If this statement is filed pursuant to §§240.13d-1(b) or 240.13d-2(b) or (c), check whether the person filing is a:

(a)
[ ]
Broker or dealer registered under section 15 of the Act (15 U.S.C. 78o).
(b)
[ ]
Bank as defined in section 3(a)(6) of the Act (15 U.S.C. 78c).
(c)
[ ]
Insurance Company as defined in Section 3(a)(19) of the Act
(d)
[ ]
Investment company registered under section 8 of the Investment Company Act of 1940 (15 U.S.C 80a-8).
(e)
[X]
An investment adviser in accordance with §240.13d-1(b)(1)(ii)(E);
(f)
[ ]
An employee benefit plan or endowment fund in accordance with §240.13d-1(b)(1)(ii)(F);
(g)
[X]
A parent holding company or control person in accordance with § 240.13d-1(b)(1)(ii)(G);
(h)
[ ]
A savings associations as defined in Section 3(b) of the Federal Deposit Insurance Act (12 U.S.C. 1813);
(i)
[ ]
A church plan that is excluded from the definition of an investment company under section 3(c)(14) of the Investment Company Act of 1940 (15 U.S.C. 80a-3);
(j)
[ ]
A non-U.S. institution in accordance with §240.13d–1(b)(1)(ii)(J);
(k)
[ ]
Group, in accordance with §240.13d-1(b)(1)(ii)(K).
 
If filing as a non-U.S. institution in accordance with § 240.13d-1(b)(1)(ii)(J), please specify the type of institution:
 
Item 4
Ownership:

Item 4(a)
Amount Beneficially Owned:

 
i)
Greenlight Inc. may be deemed the beneficial owner of an aggregate of 27,962,360 Common Shares.
     
 
ii)
DME Advisors may be deemed the beneficial owner of 7,041,700 Common Shares.
     
 
iii)
DME CM may be deemed the beneficial owner of 9,022,340 Common Shares.
     
 
iv)
DME GP may be deemed the beneficial owner of 16,064,040 Common Shares.
     
 
v)
Mr. Einhorn may be deemed the beneficial owner of 44,289,000 Common Shares.

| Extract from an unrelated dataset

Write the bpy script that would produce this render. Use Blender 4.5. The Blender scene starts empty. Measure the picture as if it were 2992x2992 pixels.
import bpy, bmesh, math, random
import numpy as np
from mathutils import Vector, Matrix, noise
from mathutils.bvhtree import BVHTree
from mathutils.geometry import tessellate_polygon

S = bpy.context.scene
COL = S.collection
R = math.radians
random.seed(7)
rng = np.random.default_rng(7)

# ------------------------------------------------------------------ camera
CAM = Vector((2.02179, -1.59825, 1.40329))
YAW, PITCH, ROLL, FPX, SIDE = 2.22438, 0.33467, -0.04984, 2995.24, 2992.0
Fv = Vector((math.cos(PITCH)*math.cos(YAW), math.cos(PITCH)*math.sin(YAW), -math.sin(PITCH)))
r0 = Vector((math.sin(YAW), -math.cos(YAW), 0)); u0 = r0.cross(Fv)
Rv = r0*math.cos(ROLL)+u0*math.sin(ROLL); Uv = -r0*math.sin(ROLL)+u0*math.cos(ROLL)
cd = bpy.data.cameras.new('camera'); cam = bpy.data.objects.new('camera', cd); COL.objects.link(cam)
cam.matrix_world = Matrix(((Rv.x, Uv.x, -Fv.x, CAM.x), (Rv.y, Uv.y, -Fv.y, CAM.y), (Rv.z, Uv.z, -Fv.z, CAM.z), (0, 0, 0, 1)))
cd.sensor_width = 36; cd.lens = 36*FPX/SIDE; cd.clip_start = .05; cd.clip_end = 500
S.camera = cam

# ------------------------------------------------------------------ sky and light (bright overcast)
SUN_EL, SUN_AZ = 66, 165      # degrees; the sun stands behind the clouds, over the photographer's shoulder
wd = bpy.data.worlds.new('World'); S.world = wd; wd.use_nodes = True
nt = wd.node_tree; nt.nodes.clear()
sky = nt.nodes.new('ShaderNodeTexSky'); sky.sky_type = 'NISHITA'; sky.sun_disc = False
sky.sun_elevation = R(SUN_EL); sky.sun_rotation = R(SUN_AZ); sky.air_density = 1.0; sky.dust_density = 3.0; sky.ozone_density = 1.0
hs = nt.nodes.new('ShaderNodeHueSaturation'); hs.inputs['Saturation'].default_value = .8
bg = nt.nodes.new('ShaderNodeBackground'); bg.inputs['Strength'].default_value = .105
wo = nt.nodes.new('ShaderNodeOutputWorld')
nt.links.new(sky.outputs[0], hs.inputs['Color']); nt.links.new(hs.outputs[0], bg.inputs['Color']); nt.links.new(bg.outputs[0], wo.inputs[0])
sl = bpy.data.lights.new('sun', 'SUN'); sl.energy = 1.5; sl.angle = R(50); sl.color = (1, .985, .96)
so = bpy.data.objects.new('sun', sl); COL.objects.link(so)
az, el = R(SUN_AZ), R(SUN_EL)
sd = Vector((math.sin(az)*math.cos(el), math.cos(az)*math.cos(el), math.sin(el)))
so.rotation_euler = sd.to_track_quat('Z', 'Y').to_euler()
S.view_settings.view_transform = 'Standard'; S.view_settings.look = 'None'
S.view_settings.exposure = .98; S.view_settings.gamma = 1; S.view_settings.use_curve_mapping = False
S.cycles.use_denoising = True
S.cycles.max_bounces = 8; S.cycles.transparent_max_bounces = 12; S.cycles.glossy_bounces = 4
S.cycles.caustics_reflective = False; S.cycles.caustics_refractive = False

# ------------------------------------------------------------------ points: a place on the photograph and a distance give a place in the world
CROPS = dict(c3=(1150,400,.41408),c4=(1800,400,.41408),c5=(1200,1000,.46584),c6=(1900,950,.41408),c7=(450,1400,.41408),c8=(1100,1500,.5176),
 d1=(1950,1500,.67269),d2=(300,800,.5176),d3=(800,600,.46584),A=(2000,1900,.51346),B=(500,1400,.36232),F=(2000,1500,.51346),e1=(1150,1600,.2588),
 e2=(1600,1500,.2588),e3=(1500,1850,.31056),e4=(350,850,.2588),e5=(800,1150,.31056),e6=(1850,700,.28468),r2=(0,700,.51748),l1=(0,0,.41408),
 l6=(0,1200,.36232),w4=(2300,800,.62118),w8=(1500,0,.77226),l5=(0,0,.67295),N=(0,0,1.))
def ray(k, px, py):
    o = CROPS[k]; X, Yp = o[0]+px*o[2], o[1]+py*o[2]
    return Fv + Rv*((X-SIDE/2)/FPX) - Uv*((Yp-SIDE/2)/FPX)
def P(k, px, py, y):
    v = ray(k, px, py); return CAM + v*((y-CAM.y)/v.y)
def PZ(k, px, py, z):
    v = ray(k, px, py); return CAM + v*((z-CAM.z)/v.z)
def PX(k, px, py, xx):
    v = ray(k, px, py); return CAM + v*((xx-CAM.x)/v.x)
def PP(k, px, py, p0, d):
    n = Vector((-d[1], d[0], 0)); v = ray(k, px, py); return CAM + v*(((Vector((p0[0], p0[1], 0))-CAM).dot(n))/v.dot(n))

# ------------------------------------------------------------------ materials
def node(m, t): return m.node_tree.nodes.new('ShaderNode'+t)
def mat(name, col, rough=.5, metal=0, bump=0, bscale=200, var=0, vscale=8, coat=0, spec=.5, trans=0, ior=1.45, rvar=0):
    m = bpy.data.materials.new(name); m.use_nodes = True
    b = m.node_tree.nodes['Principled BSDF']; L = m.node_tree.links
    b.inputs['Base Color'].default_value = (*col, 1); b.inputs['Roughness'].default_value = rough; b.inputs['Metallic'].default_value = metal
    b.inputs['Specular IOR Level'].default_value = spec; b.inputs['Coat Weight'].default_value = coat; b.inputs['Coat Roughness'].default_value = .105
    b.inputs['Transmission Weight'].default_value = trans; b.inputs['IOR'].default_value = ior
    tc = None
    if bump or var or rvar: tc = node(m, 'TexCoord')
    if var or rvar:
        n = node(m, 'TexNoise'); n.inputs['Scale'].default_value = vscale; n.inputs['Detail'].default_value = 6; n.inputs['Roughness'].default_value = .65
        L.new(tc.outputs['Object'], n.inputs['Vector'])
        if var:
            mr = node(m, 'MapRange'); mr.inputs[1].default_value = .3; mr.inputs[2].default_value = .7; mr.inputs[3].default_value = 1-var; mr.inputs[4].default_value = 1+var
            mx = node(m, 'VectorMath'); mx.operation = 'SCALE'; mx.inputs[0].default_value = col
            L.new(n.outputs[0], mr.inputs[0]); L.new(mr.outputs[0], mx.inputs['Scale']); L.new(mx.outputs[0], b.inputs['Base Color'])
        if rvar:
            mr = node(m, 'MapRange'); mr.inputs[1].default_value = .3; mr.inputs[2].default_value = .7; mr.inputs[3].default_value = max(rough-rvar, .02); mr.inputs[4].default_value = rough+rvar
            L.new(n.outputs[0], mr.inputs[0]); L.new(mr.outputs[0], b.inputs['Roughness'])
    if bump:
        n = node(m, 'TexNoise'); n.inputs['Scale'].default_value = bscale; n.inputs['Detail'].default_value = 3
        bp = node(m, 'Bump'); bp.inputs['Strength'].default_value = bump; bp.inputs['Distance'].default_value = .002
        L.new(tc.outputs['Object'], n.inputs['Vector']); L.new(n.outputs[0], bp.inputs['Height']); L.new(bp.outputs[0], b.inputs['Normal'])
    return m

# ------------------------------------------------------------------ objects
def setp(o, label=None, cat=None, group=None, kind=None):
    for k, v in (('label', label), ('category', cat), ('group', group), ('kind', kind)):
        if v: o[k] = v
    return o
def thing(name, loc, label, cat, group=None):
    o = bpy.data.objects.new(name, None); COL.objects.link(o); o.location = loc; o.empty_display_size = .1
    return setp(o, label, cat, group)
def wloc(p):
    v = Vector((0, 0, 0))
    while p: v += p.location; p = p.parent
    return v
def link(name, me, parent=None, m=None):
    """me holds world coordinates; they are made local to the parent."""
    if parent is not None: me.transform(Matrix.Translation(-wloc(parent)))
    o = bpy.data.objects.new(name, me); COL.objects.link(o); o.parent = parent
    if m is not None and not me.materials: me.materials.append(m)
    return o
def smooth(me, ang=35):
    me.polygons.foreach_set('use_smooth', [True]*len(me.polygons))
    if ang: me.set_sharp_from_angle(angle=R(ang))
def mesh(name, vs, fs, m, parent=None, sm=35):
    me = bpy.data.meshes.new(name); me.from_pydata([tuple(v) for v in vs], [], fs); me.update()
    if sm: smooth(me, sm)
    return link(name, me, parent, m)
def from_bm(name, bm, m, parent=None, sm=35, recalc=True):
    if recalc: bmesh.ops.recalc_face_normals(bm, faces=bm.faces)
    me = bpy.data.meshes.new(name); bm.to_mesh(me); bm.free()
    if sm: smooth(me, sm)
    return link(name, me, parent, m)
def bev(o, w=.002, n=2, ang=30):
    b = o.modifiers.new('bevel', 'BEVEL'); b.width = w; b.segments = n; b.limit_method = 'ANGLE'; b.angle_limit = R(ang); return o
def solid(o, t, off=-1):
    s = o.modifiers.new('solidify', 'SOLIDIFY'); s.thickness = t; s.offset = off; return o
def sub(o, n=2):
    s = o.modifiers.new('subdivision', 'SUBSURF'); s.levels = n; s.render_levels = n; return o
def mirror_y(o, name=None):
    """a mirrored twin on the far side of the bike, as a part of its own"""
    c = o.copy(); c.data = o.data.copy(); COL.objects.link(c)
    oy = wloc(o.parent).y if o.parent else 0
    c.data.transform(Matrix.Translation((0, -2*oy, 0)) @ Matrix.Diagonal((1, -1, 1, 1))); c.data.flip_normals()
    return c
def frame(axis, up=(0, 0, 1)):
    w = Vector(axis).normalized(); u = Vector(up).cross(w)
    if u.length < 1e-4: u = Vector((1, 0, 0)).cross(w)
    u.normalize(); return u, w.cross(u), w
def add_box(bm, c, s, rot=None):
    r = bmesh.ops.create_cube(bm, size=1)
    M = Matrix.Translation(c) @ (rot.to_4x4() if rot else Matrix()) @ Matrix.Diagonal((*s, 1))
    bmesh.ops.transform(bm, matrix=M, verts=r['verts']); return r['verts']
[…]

The filing of this Schedule 13G shall not be construed as an admission that any of the Reporting Persons is for the purposes of Section 13(d) or 13(g) of the Securities Exchange Act of 1934, the beneficial owner of any of the Common Shares reported herein.  Pursuant to Rule 13d-4, each of the Reporting Persons disclaims all such beneficial ownership except to the extent of its pecuniary interest in any Common Shares, if applicable.

Item 4(b)
Percent of Class:

The information set forth in Rows 5 through 11 of the cover page for each Reporting Person is hereby incorporated by reference into this Item 4(b) for each such Reporting Person.  The percentages reported herein have been determined by dividing the number of Common Shares beneficially owned by each of the Reporting Persons by 491,900,000, the approximate number of Common Shares outstanding as of November 27, 2013, as reported in the Quarterly Report on Form 10-Q filed by the Issuer on December 6, 2013 with the SEC.

Item 4(c)
Number of shares as to which each such person has voting and dispositive power:

The information set forth in Rows 5 through 11 of the cover page for each Reporting Person is hereby incorporated by reference into this Item 4(c) for each such Reporting Person.

Item 10.
Certifications

By signing below I certify that, to the best of my knowledge and belief, the securities referred to above were acquired and are held in the ordinary course of business and were not acquired and are not held for the purpose of or with the effect of changing or influencing the control of the issuer of the securities and were not acquired and are not held in connection with or as a participant in any transaction having that purpose or effect, other than activities solely in connection with a nomination under §240.14a-11.
 
 
 

 

SIGNATURE
 
After reasonable inquiry and to the best of my knowledge and belief, I certify that the information set forth in this statement is true, complete and correct.
 
Date:              February 14, 2014

 
GREENLIGHT CAPITAL, INC.
   
 
By: /s/ DANIEL ROITMAN
 
Daniel Roitman
Chief Operating Officer
   
   
 
DME ADVISORS, LP
   
 
By: DME Advisors GP, LLC,
 
its General Partner
   
 
By: /s/ DANIEL ROITMAN
 
Daniel Roitman
Chief Operating Officer
   
   
 
DME CAPITAL MANAGEMENT, LP
   
 
By: DME Advisors GP, LLC,
 
its General Partner
   
 
By: /s/ DANIEL ROITMAN
 
Daniel Roitman
Chief Operating Officer
   
   
 
DME ADVISORS GP, LLC
   
 
By: /s/ DANIEL ROITMAN
 
Daniel Roitman
Chief Operating Officer
   
   
 
/s/ DANIEL ROITMAN**
 
Daniel Roitman, on behalf of David Einhorn

 
* The Joint Filing Agreement, executed by and among the Reporting Persons, filed with the Schedule 13G filed with the Securities and Exchange Commission on July 26, 2012 by the Reporting
Persons with respect to the Issuer, is hereby incorporated by reference.
 
** The Power of Attorney executed by David Einhorn, authorizing the signatory to sign and file this Schedule 13G on David Einhorn’s behalf, filed as Exhibit 99.2 to the Schedule 13G filed with the
Securities and Exchange Commission on May 24, 2010 by the Reporting Persons with respect to the common stock of NCR Corporation, is hereby incorporated by reference.